Member States unite to advance academic recognition, mobility and inter-university cooperation

On the eve of the second anniversary since the adoption of the Global Convention on the Recognition of Qualifications concerning Higher Education, countries came together at the General Conference of UNESCO to renew momentum around its role for building connected higher education systems to support the SDGs.

A side event on the Global Convention was co-organized by the governments of Norway, Tunisia, the United Kingdom and UNESCO on 11 November, on the margins of the 41st session of the General Conference. It brought together Ministers and high-level representatives of the five States Parties – Norway, Nicaragua, Estonia, France and Romania – as well as Tunisia and the United Kingdom who are in the final stages of joining the Convention.

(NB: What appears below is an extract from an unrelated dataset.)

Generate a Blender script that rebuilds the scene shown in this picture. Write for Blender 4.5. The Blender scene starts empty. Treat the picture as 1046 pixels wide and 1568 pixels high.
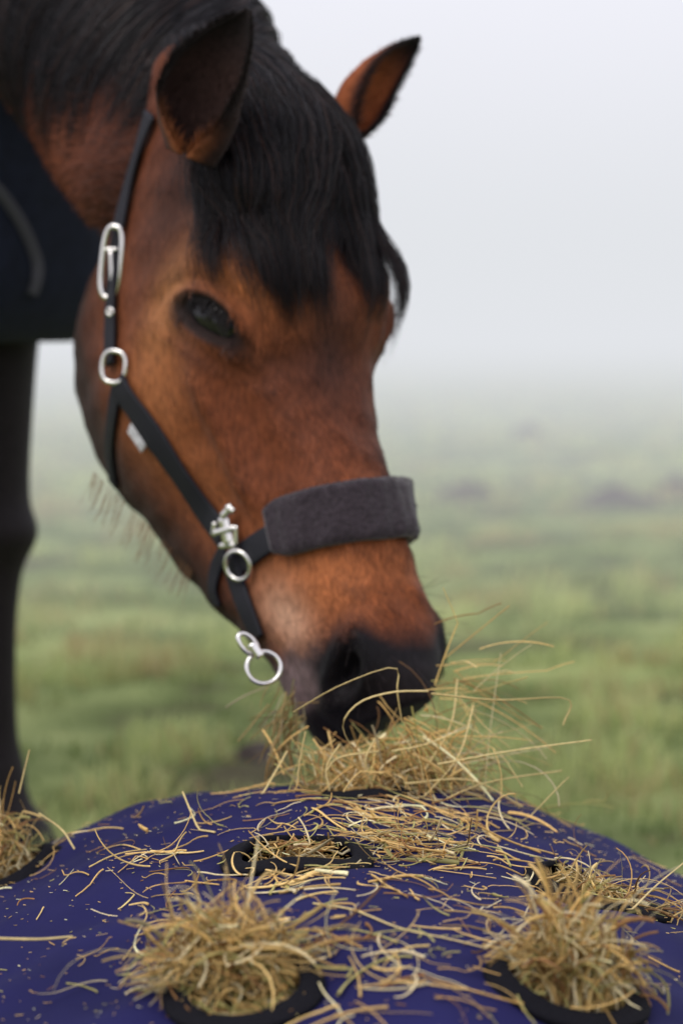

Stefania Giannini, Assistant Director-General for Education, highlighted that higher education continues to evolve dramatically. “220 million students enrolled in universities around the world – a number that has almost doubled in the last 15 years and is set to double again by 2030,” she said. “More than 5 million are going abroad to study, compared to just 2 million in 2000.” These trends are increasingly placing recognition and mobility at the top of education policy agenda.

The Global Convention is key to “encouraging cooperation among education systems, bringing students, researchers and education personnel around the world closer together and ultimately facilitating their work and lives,” said Tunisian Education Minister Fethi Sellaouti. Tunisia is preparing to deposit its instrument of ratification at the UNESCO Conventions Ceremony on 19 November, becoming the first State Party from the Arab region.

The Global Convention includes several innovative aspects, such as provisions on non-traditional learning modes which provide a framework for the recognition of qualifications obtained through modalities such as distance and online learning. It also promotes inclusion, including the recognition of refugees’ qualifications.

“To fight ignorance about each other’s ways and lives we need to promote the movement of people, we need to promote opportunities for the future generation of leaders to study abroad and learn to understand other cultures, other languages and the history on which those are based upon”, highlighted Mr Oddmund Løkensgard Hoel, Norwegian Deputy Minister of Research and Higher Education.

Norway, the first country to join the Global Convention, echoed the words of the Assistant Director-General for Education, calling on countries to ratify it and make recognition and mobility a reality for millions.

In addition to Tunisia and the United Kingdom, representatives from Australia, the Holy See and Lithuania also announced that they are in the final stages of ratifying the Global Convention, which requires 20 States Parties to enter into force.

The Global Convention is the first United Nations treaty on higher education with a global scope, implemented in complementarity with the five regional recognition conventions on higher education. While the regional conventions promote recognition, mobility and inter-university cooperation within regions, the Global Convention provides this among regions.